BEIRUT —
Syria’s Kurds, bracing for a
Turkish land offensive against their autonomous northern region, face an
additional threat: being squeezed by warming ties between their foe Ankara and
the Syrian government.
اضافة اعلان
The Kurds — an ethnic minority who live in
mountainous regions across Turkey, Syria, Iraq, and Iran — have long fought for
their own homeland, and Turkey brands their separatist groups “terrorists”.
Turkish President
Recep Tayyip Erdogan has blamed
Kurdish armed groups for a deadly bomb attack in Istanbul this month, an
accusation they have strongly rejected.
In recent days, Turkey has launched air strikes on
hundreds of Kurdish targets in Iraq and Syria and threatened a new ground
operation into northern Syria, run by a Kurdish-led autonomous administration.
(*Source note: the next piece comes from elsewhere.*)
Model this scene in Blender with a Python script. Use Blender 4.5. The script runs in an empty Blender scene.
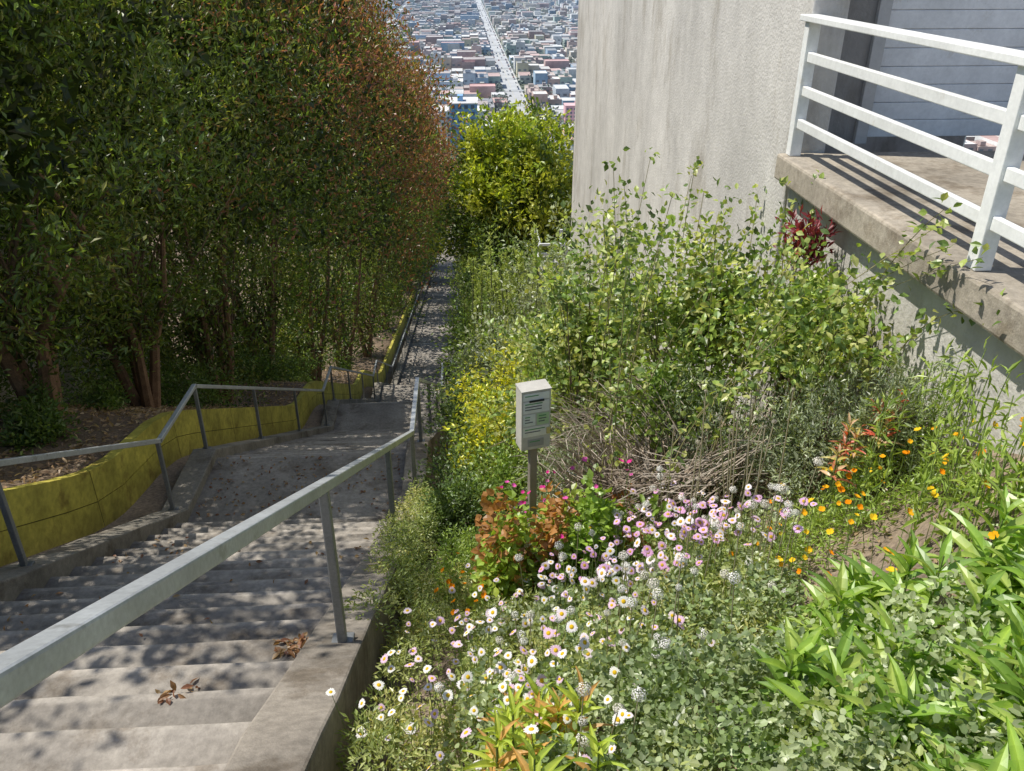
import bpy, math, numpy as np
from mathutils import Vector
rng=np.random.default_rng(7)
def norm(a):
    a=np.asarray(a,float); return a/np.maximum(np.linalg.norm(a,axis=-1,keepdims=True),1e-9)
def rnd(n,k=3): return rng.normal(size=(n,k))
UP=np.array([0,0,1.])
# ------------------------------------------------------------------ mesh builder
class MB:
    def __init__(s): s.v=[];s.c=[];s.f=[];s.n=0
    def add(s,v,c,faces,mat=0):
        v=np.asarray(v,float).reshape(-1,3); c=np.broadcast_to(np.asarray(c,float),v.shape)
        s.v.append(v); s.c.append(c)
        for fa in faces:
            fa=np.asarray(fa,dtype=np.int64)
            if fa.ndim==1: fa=fa[None]
            s.f.append((fa+s.n,mat))
        s.n+=len(v)
    def build(s,name,mats,smooth=False,bevel=0,parent=None):
        v=np.concatenate(s.v).astype(np.float32); c=np.concatenate(s.c).astype(np.float32)
        me=bpy.data.meshes.new(name)
        lt=np.concatenate([np.full(len(f),f.shape[1],dtype=np.int32) for f,_ in s.f])
        mi=np.concatenate([np.full(len(f),m,dtype=np.int32) for f,m in s.f])
        lv=np.concatenate([f.reshape(-1) for f,_ in s.f]).astype(np.int32)
        ls=np.concatenate([[0],np.cumsum(lt)[:-1]]).astype(np.int32)
        me.vertices.add(len(v)); me.vertices.foreach_set('co',v.reshape(-1))
        me.loops.add(len(lv)); me.loops.foreach_set('vertex_index',lv)
        me.polygons.add(len(lt)); me.polygons.foreach_set('loop_start',ls); me.polygons.foreach_set('loop_total',lt)
        me.polygons.foreach_set('material_index',mi)
        me.polygons.foreach_set('use_smooth',np.full(len(lt),bool(smooth)))
        me.update(calc_edges=True)
        a=me.color_attributes.new('col','FLOAT_COLOR','POINT')
        a.data.foreach_set('color',np.concatenate([np.clip(c,0,1),np.ones((len(c),1),np.float32)],1).astype(np.float32).reshape(-1))
        for m in mats: me.materials.append(m)
        o=bpy.data.objects.new(name,me); bpy.context.scene.collection.objects.link(o)
        if bevel:
            b=o.modifiers.new('bevel','BEVEL'); b.width=bevel; b.segments=2; b.limit_method='ANGLE'; b.angle_limit=math.radians(40)
        if parent: o.parent=parent
        return o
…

The region’s Kurdish-led Syrian Democratic Forces
(SDF), backed by US troops, spearheaded the fight against the Islamic State
group in recent years.
Since Syria’s civil war broke out in 2011, relations
have sharply deteriorated between Erdogan and Syrian President Bashar Al-Assad,
whose forces have since regained vast territories with backing from Russia.
But now there are signs of a Russia-brokered
rapprochement between the Turkish and Syrian leaders, with Erdogan saying on
Wednesday that he considered a meeting with Assad “possible”.
How did Turkey-Syria
relations fray?
Before 2011, Ankara and
Damascus were political and economic partners, and Erdogan and Assad cultivated
a personal friendship.
But at the start of Syria’s popular uprising, Turkey
advised its ally to initiate political reforms, then urged Assad to “resign to
prevent bloodshed”.
In March 2012, Turkey closed its embassy in Damascus
and Erdogan started branding Assad a “murderer” and a “terrorist”.
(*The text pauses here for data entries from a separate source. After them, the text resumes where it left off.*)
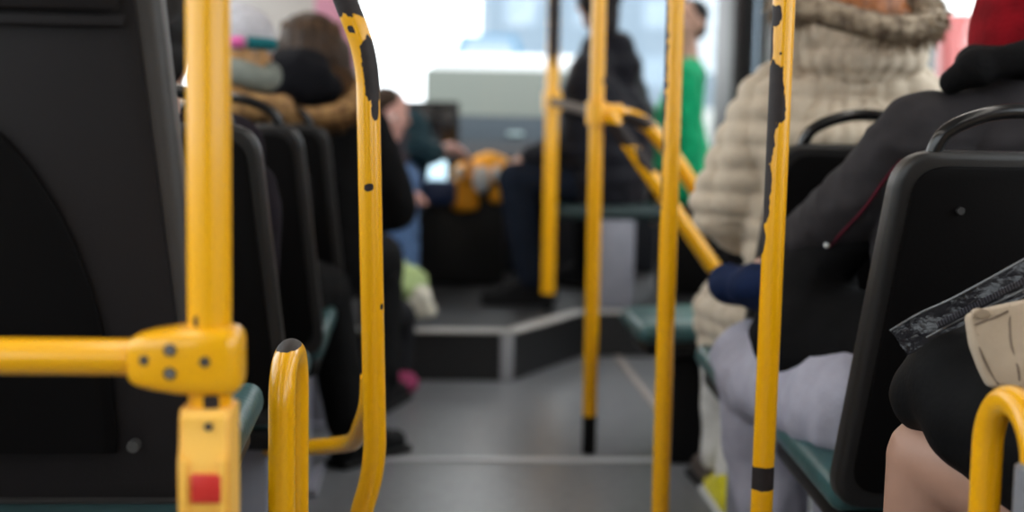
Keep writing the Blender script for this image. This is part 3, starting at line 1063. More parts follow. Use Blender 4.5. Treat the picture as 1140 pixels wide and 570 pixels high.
def hood_shell(name, c, f, rad, m, t, open_=.35, thick=.012, drop=1.25, flare=0):
    """hood over the head: ellipsoid shell open in front and below"""
    f = V(f).normalized(); u = V((0, 0, 1)); f = (f - u * f.dot(u)).normalized(); r = f.cross(u)
    M = Matrix((r, f, u)).transposed()
    bm = bmesh.new()
    bmesh.ops.create_uvsphere(bm, u_segments=48, v_segments=32, radius=1)
    kill = [v for v in bm.verts if v.co.y > open_ and v.co.z < .72 or v.co.z < -.93]
    bmesh.ops.delete(bm, geom=kill, context='VERTS')
    for v in bm.verts:
        q = v.co.copy()
        pinch = 1 + .10 * max(0, -q.y) * (q.z > 0) + .0
        if q.z < 0: q.z *= drop
        fl_ = 1 + flare * max(0, .25 - q.z)
        v.co = V((q.x * rad[0] * fl_, q.y * rad[1] * pinch, q.z * rad[2]))
        v.co *= 1 + .05 * noise.noise(V((v.co.x * 16, v.co.y * 16, v.co.z * 9)))
        v.co = M @ v.co + V(c)
    bmesh.ops.solidify(bm, geom=list(bm.faces), thickness=thick)
    return mesh_obj(name, bm, m, t, autosmooth=80)


def fur(name, path, m, t, n=1600, ln=.05, rad=.02):
    bm = bmesh.new()
    path = [V(p) for p in path]
    add_tube(bm, path, rad, 12, .02)
    for i in range(n):
        k = random.random() * (len(path) - 1.001); a = int(k); p = path[a].lerp(path[a + 1], k - a)
        tdir = (path[a + 1] - path[a]).normalized()
        d = V((random.gauss(0, 1), random.gauss(0, 1), random.gauss(0, 1))); d = (d - tdir * d.dot(tdir) * .6).normalized()
        s = p + d * rad * .7; l = ln * random.uniform(.5, 1.1)
        e = s + d * l * .6 + tdir * random.uniform(-.3, .3) * l + V((0, 0, -l * .25)); mid = s.lerp(e, .5) + d * l * .08
        w = d.cross(tdir + V((.01, .02, .03))).normalized() * .0028
        vs = [bm.verts.new(x) for x in (s - w, s + w, mid + w * .7, e, mid - w * .7)]
        bm.faces.new((vs[0], vs[1], vs[2], vs[4])); bm.faces.new((vs[4], vs[2], vs[3]))
    return mesh_obj(name, bm, m, t)


def strands(name, roots, m, t, ln, n=500, sc=.02, w=.0025):
    """hair locks: roots(i)->(start, mid, end)"""
    bm = bmesh.new()
    for i in range(n):
        a, b, c = roots(i)
        add_tube(bm, [a, a.lerp(b, .5), b, b.lerp(c, .5), c], lambda q: w * (1 - .8 * q) + .0004, 5, cap=True)
    return mesh_obj(name, bm, m, t)


def person(x, y, z, label):
    return thing('person', (x, y, z), label, 'person')


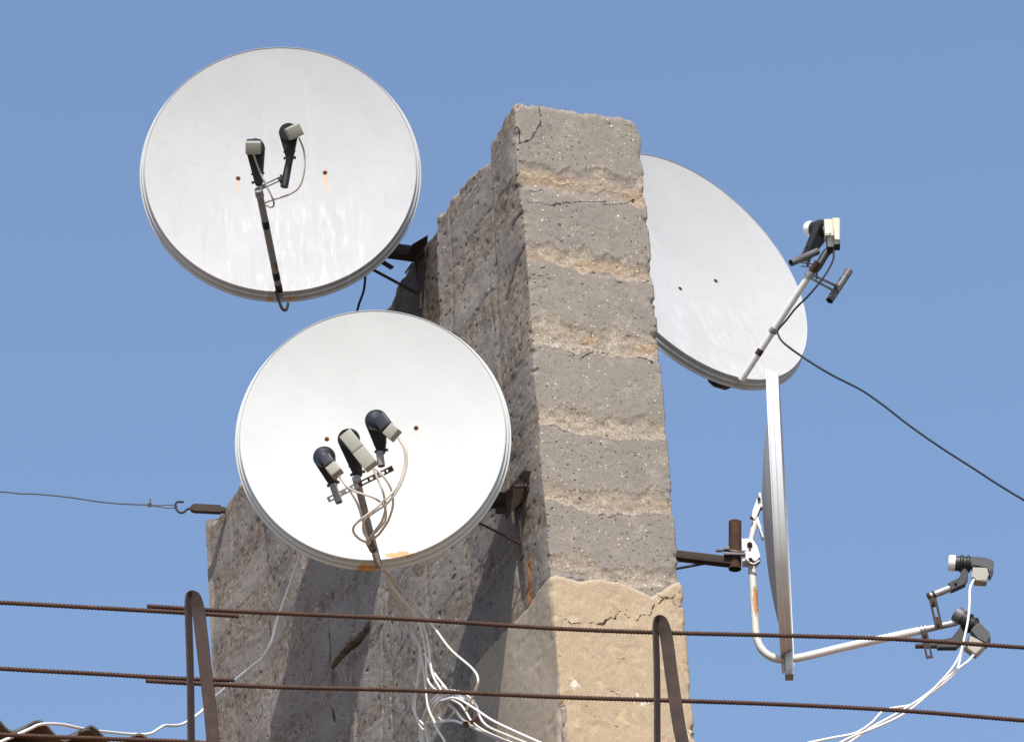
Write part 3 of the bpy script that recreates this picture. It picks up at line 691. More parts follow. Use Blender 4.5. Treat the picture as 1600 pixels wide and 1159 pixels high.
# wall bracket of dish 2
def wall_bracket2(D2):
    bm = bmesh.new()
    a0 = side(810, 783, .0); aend = side(612, 745, .44)
    rbox(bm, a0, V((aend.x, aend.y, a0.z)), .045, .045, V((0, 0, 1)), .003)
    arm_end = V((aend.x, aend.y, a0.z))
    # vertical flat bar on the wall, gusset, bolt, thin stay rod
    b0 = side(806, 786, .012); b1 = side(816, 872, .012); rbox(bm, b0, b1, .03, .006, DS)
    prism(bm, [side(809, 745, .02), side(824.5, 746, .0), side(824.5, 768, .0), side(812, 787, .0), side(803, 796, .03), side(791, 812, .07), side(789, 772, .07)], DS * .012)
    prism(bm, [side(809, 745, .02), side(824.5, 746, .0), side(824.5, 768, .0), side(812, 787, .0)], DS * .10)
    rbox(bm, side(774, 798, .10), side(789, 798, .07), .008, .02, DS)
    tube(bm, [side(746, 815.5, .17), side(813, 849, .015)], .0040, 8)
    bmb = D2.part('wall_bracket', bm, M['darkrust'])
    bm = bmesh.new(); tube(bm, [side(804, 760, .05), side(821, 759, .01)], .0065, 10); tube(bm, [side(818, 759, .018), side(822, 759, .008)], .0105, 6)
    D2.part('anchor_bolt', bm, M['strap'], bmb)
    bm = bmesh.new(); c = arm_end + V((0, 0, 0)); tube(bm, [c - V((0, 0, .16)), c + V((0, 0, .10))], .021, 18, hollow=.2); D2.part('mast_stub', bm, M['darkrust'], bmb)
    back = D2.w(0, -.05, -.11); bm = bmesh.new(); rbox(bm, c, back, .09, .02, V((0, 0, 1)), .003); rbox(bm, D2.w(0, -.16, -.112), D2.w(0, .12, -.112), .16, .012, D2.X, .003)
    D2.part('back_plate', bm, M['steel'])
wall_bracket2(D2)

# ---- dish 1: the upper left one
c1 = side(438, 262, .505)
D1 = Dish('grimy white satellite dish at the top left with two feed heads and rust streaks', c1, 3.0, 3.6, .513, None)
h1 = lp(D1, 372, 279, -.08); h2 = lp(D1, 508, 270, -.08)
r1 = rimp(D1, 422, 465); r2 = rimp(D1, 456, 464)
D1.mat = m_dish('grimy_dish_paint', (.43, .43, .433), ((h1[0], h1[1], .10, .009, .75), (h2[0], h2[1], .16, .012, .55)), .9, 1.0,
                ((r1[0], r1[1], .012, .010, .8), (r2[0], r2[1], .02, .008, .5), (-.04, -.40, .006, .02, .3)),
                scratch=((-.06, .30, -.02, -.02, .006), (-.09, .44, -.075, .36, .008), (.11, .42, .12, .0, .010)))
D1.reflector([(372, 279), (508, 270)])
top = D1.hit(404, 296, .440); foot = D1.hit(438, 462, .0); ad = (top - foot).normalized()
arm = straw(D1, [foot, top], .0128, M['gpipe'])
for px, py in ((415, 350), (435, 449), (431, 430)):
    bm = bmesh.new(); f = ((py - 462) / (296. - 462)); c = foot + (top - foot) * f; tube(bm, [c - ad * .016, c + ad * .016], .0134, 16); D1.part('tape_band', bm, M['blackp'], arm)
bm = bmesh.new(); tube(bm, [top - ad * .03, top - ad * .018], .0158, 18); tube(bm, [top - ad * .012, top], .0152, 18); D1.part('arm_collar', bm, M['steel'])
bm = bmesh.new(); tube(bm, cr([D1.hit(431, 455, .03), D1.hit(436, 470, .03), D1.hit(441, 482, .02), D1.hit(447, 484, .01), D1.hit(450, 474, .0)], 6), .0055, 10); D1.part('foot_clamp', bm, M['darkrust'])
axB = arm_axis(D1, D1.hit(420, 225, .460))
rg = D1.hit(399, 232, .460); h = head(D1, rg, axB, .034, D1.hit(403, 283, .442), .0140, .05, 'greyp', 'blackp')
lnb_box(D1, h, D1.hit(397, 226, .485), D1.hit(396, 230, .512), D1.hit(395.5, 232, .545), .054, .044, RGT, 'blackp', 'greyp', bev=.007, w2=.054)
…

Ankara started to welcome Syrian political
opposition groups and to support the rebels.
Since 2016, Turkey has launched three offensives
into Syria against Kurdish forces and it now controls a border strip inside
Syria, citing its own national security needs.
Turkish and Syrian forces clashed in early 2020 when
pro-Assad fighters were advancing toward the rebel-held Idlib province, before
Russia intervened to calm the situation.
How do Syrian Kurds
get on with Assad?
Before the war, Syria’s
Kurds faced discrimination and were barred, for example, from Kurdish language
schooling.
For the past decade, as Syrian troops vacated the
north and northeast, Kurds were able to establish limited self-rule.
The Kurds have avoided open hostilities with the
Assad goverment, except for some skirmishes, and maintained good ties with both
US and Russian forces.
Damascus rejects the autonomous administration,
accusing the Syrian Kurds of “separatism”.
Several rounds of talks have brought few results
but, after Russian mediation, the Syrian army was able to deploy limited forces
in Kurdish-run areas against the Turkish advance.
Are Syrian-Turkish
relations warming?
Turkey has softened its
position toward the
Syrian government in recent months, nudged by Russia.
Turkey’s foreign minister in August called for reconciliation
between Assad and rebel groups, and Turkey’s intelligence chief has visited
Damascus.
Erdogan said on Wednesday he considers direct talks
with Assad “possible”, saying that “there is no place for resentment in
politics”.
Analysts say
Russia, as it fights its war in Ukraine, is pushing for the rapprochement
between the two neighbors, which both consider Kurdish fighters a common
threat.
When the recent Turkish strikes killed around 20
Syrian military personnel, the response from Damascus was muted. Its deputy
foreign minister, Ayman Soussan, merely denounced “the pretexts invoked by the
Turkish occupation to justify its policy in Syria”.
The SDF’s commander-in-chief, Mazloum Abdi, told AFP
this week that he felt “Damascus’ position is weaker than during previous
Turkish offensives” and also claimed there had been “contacts between the two
parties”.
How would a thaw
impact Syrian Kurds?
Abdi charged that Turkey’s
aim is to reach an “agreement” with the Syrian government “to eradicate the
experience” of Kurdish self-rule.
Erdogan, who faces an election next year, would also
like to start sending back millions of Syrian refugees, observers say.
For Erdogan and Assad “to be on speaking terms ...
means they can make deals,” said analyst Aron Lund of think tank Century
International.
“They have common enemies and rivals, such as the
SDF. They can swap assets, for example by helping each other kill or silence
enemies located on the territory of the other, or arrange for mutual
extraditions.”
Lund stressed that “for the SDF, any serious
Ankara-Damascus reconciliation would be a disaster.”
“It removes their primary protection against Ankara
— which is Damascus, backstopped by Russia — and it allows Erdogan and Assad to
move in concert to resolve their Kurdish ‘problems’.”